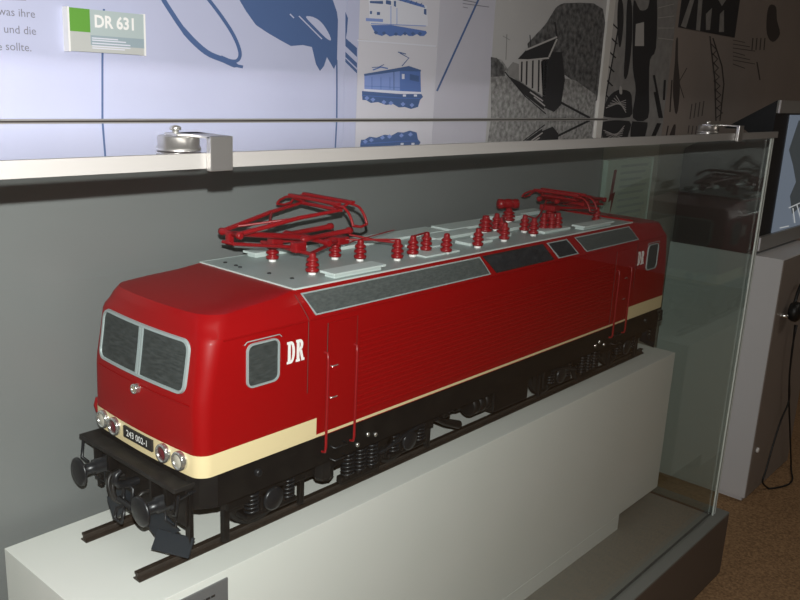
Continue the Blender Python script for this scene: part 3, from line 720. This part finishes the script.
# frame, buffer beams ------------------------------------------------
b = MB()
A = [p for p in outline(.17)]
pr = [Vector((.004, -.122, 0)), Vector((.012, -.138, 0)), Vector((.035, -.1455, 0))]
loop = [(-.006, -.118), (.006, -.134), (.030, -.1462), (L - .030, -.1462), (L - .006, -.134), (L + .006, -.118), (L + .006, .118), (L - .006, .134), (L - .030, .1462), (.030, .1462), (.006, .134), (-.006, .118)]
b.prism([(x, y, .112) for x, y in loop], (0, 0, .0546), 'black')
b.build('underframe', loco)
for flip in (False, True):
    fX = (lambda x: L - x) if flip else (lambda x: x)
    def BX(q, x0, x1, *a, **k):
        xa, xb = sorted((fX(x0), fX(x1))); q.rbox(xa, xb, *a, **k)
    sg = -1 if not flip else 1
    b = MB(); BX(b, -.034, .004, -.129, .140, .149, .1565, 'beam_black', r=.0012)
    BX(b, -.014, .0, -.128, .132, .088, .150, 'black', r=.002)
    for y in (-.1, -.06, .06, .1): BX(b, -.030, -.013, y - .003, y + .003, .118, .150, 'black', r=.001)
    beam = b.build('buffer_beam', loco)
    for y in (-.088, .088):
        b = MB(); ax = (sg, 0, 0); p = (fX(-.010), y, .1175)
        b.lathe(p, ax, [(0, .0155), (.008, .0155), (.008, .012), (.028, .012), (.028, .009), (.050, .009)], 'steel_dark', 18)
        h = b.build('buffer', beam)
        b = MB(); b.lathe((fX(-.058), y, .1175), ax, [(0, .006), (.003, .020), (.0045, .0235), (.007, .0235), (.0095, .020), (.0105, .010), (.0108, .001)], 'steel_dark', 26); b.build('buffer_head', h)
        b = MB()
        b.lathe((fX(-.013), y, .1175), ax, [(0, .019), (.003, .019)], 'black', 6); b.build('buffer_flange', h)
    # screw coupling
    b = MB(); b.tube([(fX(-.012), 0, .118), (fX(-.032), 0, .119), (fX(-.046), 0, .122), (fX(-.053), 0, .131), (fX(-.050), 0, .140), (fX(-.042), 0, .143)], [.007, .007, .0065, .006, .005, .0035], 'steel_dark', 10)
    b.tube([(fX(-.030), 0, .118), (fX(-.030), .012, .112), (fX(-.032), .013, .096), (fX(-.034), .009, .084), (fX(-.034), -.009, .084), (fX(-.032), -.013, .096), (fX(-.030), -.012, .112)], .0032, 'steel_dark', 8, closed=True)
    b.lathe((fX(-.036), -.020, .086), (0, 1, 0), [(0, .0055), (.040, .0055)], 'steel_dark', 12)
    b.tube([(fX(-.038), 0, .084), (fX(-.046), .010, .078), (fX(-.050), .010, .062), (fX(-.050), -.010, .062), (fX(-.046), -.010, .078)], .003, 'steel_dark', 8, closed=True)
    b.build('screw_coupling', beam)
    for y in (-.034, .040, .054):
        b = MB(); b.tube(smooth([(fX(-.012), y, .112), (fX(-.028), y, .113), (fX(-.036), y * .92, .100), (fX(-.033), y * .8, .078), (fX(-.026), y * .7, .070)], 4, False), .0034, 'rubber', 8); b.build('brake_hose', beam)
    # snow ploughs
    for s in (-1, 1):
        b = MB()
        if s < 0:      # near blade: slanted back towards the outside, and an inner wing
            quads = [[(-.040, -.074, .040), (-.014, -.131, .038), (-.006, -.136, .070), (-.030, -.079, .072)],
                     [(-.020, -.030, .056), (-.028, -.076, .050), (-.018, -.118, .080), (-.010, -.040, .090)]]
        else:
            quads = [[(-.034, .060, .074), (-.030, .018, .084), (-.032, .016, .062), (-.036, .040, .042)],
                     [(-.020, .018, .060), (-.020, .060, .060), (-.012, .064, .094), (-.012, .022, .094)]]
        for quad in quads:
            b.prism([Vector((fX(x_), y_, z_)) for x_, y_, z_ in quad], (-sg * .0022, 0, 0), 'plough')
        b.build('snow_plough', loco, 'blue grey snow plough blade')
        for yb_, zb_ in ((.126, .060), (.056, .078)):
            b = MB(); BX(b, -.010, -.003, s * yb_ - .006, s * yb_ + .006, zb_, .140, 'black', r=.001); b.build('plough_bracket', loco)
        b = MB(); b.tube([(fX(-.020), s * .114, .112), (fX(-.022), s * .114, .086), (fX(-.022), s * .086, .086), (fX(-.020), s * .086, .112)], .0016, 'steel_dark', 6); b.build('shunter_step', loco)
        # pipe bank and grab iron under the beam end
        b = MB(); 
        for k in range(4): b.tube([(fX(-.004 - .004 * k), s * .140, .148), (fX(-.006 - .004 * k), s * .112, .138 - .004 * k)], .0016, 'steel_dark', 6)
        b.tube([(fX(-.030), s * .134, .148), (fX(-.034), s * .134, .118), (fX(-.030), s * .120, .112)], .0026, 'steel_dark', 7); b.build('air_pipes', loco)
        # corner ladder
        if flip:
            b = MB(); xl = L + .004
            for dy in (0, .022): b.tube([(xl, s * (.112 + dy), .142), (xl, s * (.112 + dy), .058)], .0018, 'black', 6)
            for z_ in (.060, .083, .106, .129): b.tube([(xl, s * .112, z_), (xl, s * .134, z_)], .0018, 'black', 6)
            b.build('corner_ladder', loco)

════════

## PROBLEM DETAILS
Would you set down the listing exactly, omitting pictures?

## REPLY
Continue the Blender Python script for this scene: part 3, from line 720. This part finishes the script.
# frame, buffer beams ------------------------------------------------
b = MB()
A = [p for p in outline(.17)]
pr = [Vector((.004, -.122, 0)), Vector((.012, -.138, 0)), Vector((.035, -.1455, 0))]
loop = [(-.006, -.118), (.006, -.134), (.030, -.1462), (L - .030, -.1462), (L - .006, -.134), (L + .006, -.118), (L + .006, .118), (L - .006, .134), (L - .030, .1462), (.030, .1462), (.006, .134), (-.006, .118)]
b.prism([(x, y, .112) for x, y in loop], (0, 0, .0546), 'black')
b.build('underframe', loco)
for flip in (False, True):
    fX = (lambda x: L - x) if flip else (lambda x: x)
    def BX(q, x0, x1, *a, **k):
        xa, xb = sorted((fX(x0), fX(x1))); q.rbox(xa, xb, *a, **k)
    sg = -1 if not flip else 1
    b = MB(); BX(b, -.034, .004, -.129, .140, .149, .1565, 'beam_black', r=.0012)
    BX(b, -.014, .0, -.128, .132, .088, .150, 'black', r=.002)
    for y in (-.1, -.06, .06, .1): BX(b, -.030, -.013, y - .003, y + .003, .118, .150, 'black', r=.001)
    beam = b.build('buffer_beam', loco)
    for y in (-.088, .088):
        b = MB(); ax = (sg, 0, 0); p = (fX(-.010), y, .1175)
        b.lathe(p, ax, [(0, .0155), (.008, .0155), (.008, .012), (.028, .012), (.028, .009), (.050, .009)], 'steel_dark', 18)
        h = b.build('buffer', beam)
        b = MB(); b.lathe((fX(-.058), y, .1175), ax, [(0, .006), (.003, .020), (.0045, .0235), (.007, .0235), (.0095, .020), (.0105, .010), (.0108, .001)], 'steel_dark', 26); b.build('buffer_head', h)
        b = MB()
        b.lathe((fX(-.013), y, .1175), ax, [(0, .019), (.003, .019)], 'black', 6); b.build('buffer_flange', h)
    # screw coupling
    b = MB(); b.tube([(fX(-.012), 0, .118), (fX(-.032), 0, .119), (fX(-.046), 0, .122), (fX(-.053), 0, .131), (fX(-.050), 0, .140), (fX(-.042), 0, .143)], [.007, .007, .0065, .006, .005, .0035], 'steel_dark', 10)
    b.tube([(fX(-.030), 0, .118), (fX(-.030), .012, .112), (fX(-.032), .013, .096), (fX(-.034), .009, .084), (fX(-.034), -.009, .084), (fX(-.032), -.013, .096), (fX(-.030), -.012, .112)], .0032, 'steel_dark', 8, closed=True)
    b.lathe((fX(-.036), -.020, .086), (0, 1, 0), [(0, .0055), (.040, .0055)], 'steel_dark', 12)
    b.tube([(fX(-.038), 0, .084), (fX(-.046), .010, .078), (fX(-.050), .010, .062), (fX(-.050), -.010, .062), (fX(-.046), -.010, .078)], .003, 'steel_dark', 8, closed=True)
    b.build('screw_coupling', beam)
    for y in (-.034, .040, .054):
        b = MB(); b.tube(smooth([(fX(-.012), y, .112), (fX(-.028), y, .113), (fX(-.036), y * .92, .100), (fX(-.033), y * .8, .078), (fX(-.026), y * .7, .070)], 4, False), .0034, 'rubber', 8); b.build('brake_hose', beam)
    # snow ploughs
    for s in (-1, 1):
        b = MB()
        if s < 0:      # near blade: slanted back towards the outside, and an inner wing
            quads = [[(-.040, -.074, .040), (-.014, -.131, .038), (-.006, -.136, .070), (-.030, -.079, .072)],
                     [(-.020, -.030, .056), (-.028, -.076, .050), (-.018, -.118, .080), (-.010, -.040, .090)]]
        else:
            quads = [[(-.034, .060, .074), (-.030, .018, .084), (-.032, .016, .062), (-.036, .040, .042)],
                     [(-.020, .018, .060), (-.020, .060, .060), (-.012, .064, .094), (-.012, .022, .094)]]
        for quad in quads:
            b.prism([Vector((fX(x_), y_, z_)) for x_, y_, z_ in quad], (-sg * .0022, 0, 0), 'plough')
        b.build('snow_plough', loco, 'blue grey snow plough blade')
        for yb_, zb_ in ((.126, .060), (.056, .078)):
            b = MB(); BX(b, -.010, -.003, s * yb_ - .006, s * yb_ + .006, zb_, .140, 'black', r=.001); b.build('plough_bracket', loco)
        b = MB(); b.tube([(fX(-.020), s * .114, .112), (fX(-.022), s * .114, .086), (fX(-.022), s * .086, .086), (fX(-.020), s * .086, .112)], .0016, 'steel_dark', 6); b.build('shunter_step', loco)
        # pipe bank and grab iron under the beam end
        b = MB(); 
        for k in range(4): b.tube([(fX(-.004 - .004 * k), s * .140, .148), (fX(-.006 - .004 * k), s * .112, .138 - .004 * k)], .0016, 'steel_dark', 6)
        b.tube([(fX(-.030), s * .134, .148), (fX(-.034), s * .134, .118), (fX(-.030), s * .120, .112)], .0026, 'steel_dark', 7); b.build('air_pipes', loco)
        # corner ladder
        if flip:
            b = MB(); xl = L + .004
            for dy in (0, .022): b.tube([(xl, s * (.112 + dy), .142), (xl, s * (.112 + dy), .058)], .0018, 'black', 6)
            for z_ in (.060, .083, .106, .129): b.tube([(xl, s * .112, z_), (xl, s * .134, z_)], .0018, 'black', 6)
            b.build('corner_ladder', loco)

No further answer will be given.